Allies of the outgoing president have been canvassing Washington's legal landscape looking for representation but so far are coming up short. Lawyers who defended him in the previous impeachment trial, including Jay Sekulow and White House Counsel Pat Cipollone, have said no this time, according to people familiar with the matter. Other lawyers who have defended Trump at times, including former Florida attorney general Pam Bondi, Eric Herschmann, Pat Philbin and Marc Kasowitz aren't interested in joining a team this time, the people said.

The article added that some of the lawyers who aren't interested in joining the Republican's team "have privately said what Trump did was indefensible."

Princeton's Keith Whittington told Bloomberg Law, "I think it's reflective of where Trump's own status is these days in which he has relatively little to offer and people don't want to be associated with him generally. The fact is he's not going to get the A team."

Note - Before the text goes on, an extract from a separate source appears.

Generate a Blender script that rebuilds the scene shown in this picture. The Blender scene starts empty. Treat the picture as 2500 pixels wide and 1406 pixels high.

The political scientist went on to note that top-tier lawyers realize Trump isn't easy to defend, and the effort itself may "tarnish people's professional reputation down the road."

And while this is striking in its own right, I'm also struck by the familiarity of the circumstances.

Just two years into his term, as the Russia scandal intensified, Trump boasted that "many lawyers and top law firms" were eager to represent him. That wasn't true: many of the top-tier lawyers who'd ordinarily be considered for such a role steered clear of the case.

Last year, during his first impeachment trial, Trump struggled again to assemble a credible team of attorneys. George Conway noted in an op-ed last January, "This is what happens when you don't pay your legal bills."

It was a funny line, but it wasn't necessarily a joke. There are a variety of factors contributing to Trump's difficulties in finding good legal representation -- his apparent guilt, the severity of his misdeeds, his erratic unpredictability, his willingness to occasionally blurt out confessions, etc. -- but his reputation for refusing to pay his bills almost certainly doesn't help.

Indeed, it was just this week when multiple reports noted that Trump has directed his aides not to pay Rudy Giuliani's legal fees. That may seem understandable given the former mayor's on-the-job performance, but for attorneys weighing whether to take on Trump as a client, it's one more reason to hang up the phone when the West Wing calls.